On retrouve la fugacité chez Mona Hubert (Mo-h) avec la série Je cherche un pays, mais cette fois-ci la fugacité concerne l’espace. Dans ces images où tout est en mouvement, le temps semble cependant s’être arrêté et l’artiste en mesure de façonner son espace tranquille. La trace est ici directement reliée à l’expérience et à la mémoire du photographe. Les lieux se prêtent à la représentation du passage, du moment de transition, qui s’étire et se développe sans notion du temps. L’existence d’un rapport entre le photographe et l’espace de la prise de vue est une condition de base de la photographie. Mais dans ce travail, où le rapport au lieu est mis en question et ou l’exploration se situe entre réel et imaginaire, la trace photographique crée les conditions préalables à une nouvelle expérience … histoire …  mémoire, dans le nouveau topos qui se forme.

 

Dans le travail Still Alive d’Eirini Stavrakopoulou on retrouve également la notion d’un nouvel espace. Ici la trace photographique questionne l’espace de la représentation. Avec la photo, la trace du réel se transfère sur une image qui exclue la matérialité. Ainsi, elle représente également la perte réelle de l’existence matérielle. Mais la photographie en tant que trace est aussi capable de créer une nouvelle mémoire au spectateur, même dans le cas où celui-ci n’est pas la personne qui a formé sa trace. Sur la photo la notion de l’histoire concerne non seulement le temps passé mais potentiellement aussi le temps à venir. Le travail Still Alive se meut entre les deux temps et s’expose aux potentiels de la nouvelle mémoire acquise à partir de la trace photographique.

 

Dans la série de Stéphan Norsic (La jeune femme au chewing gum) il n’y a pas d’expérience désignée dès lors que dans ces représentations la trace n’est pas visible ; c’est-à-dire qu’il n’est pas souscrit sur une expérience. Le changement de forme du chewing gum détermine le temps qui traverse le triptyque. Le résultat nous met devant un paradoxe : Les éléments identiques des trois représentations à la fois soutiennent la narration du triptyque et en même temps suggèrent l’absence de la trace comme une empreinte en creux de la mémoire et de l’expérience.

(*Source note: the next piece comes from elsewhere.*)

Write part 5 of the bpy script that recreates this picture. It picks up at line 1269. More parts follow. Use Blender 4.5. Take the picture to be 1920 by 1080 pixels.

L’objet de chewing gum qui a un caractère éphémère détermine le temps dans l’œuvre. La figure de cet objet de caractère éphémère en combinaison avec l’apathie apparente de l’expression de la femme soulignent l’élimination de la trace. Au niveau de la représentation c’est comme si on voit une image au dessus d’une autre. Il s’agit de deux temps qui partagent le même espace.

 

L’exposition Trace In_Time pose la question du temps de l’image photographique au travers de la représentation de la trace et de manière sous-jacente interroge le rapport entre la trace du réel et celle de sa représentation.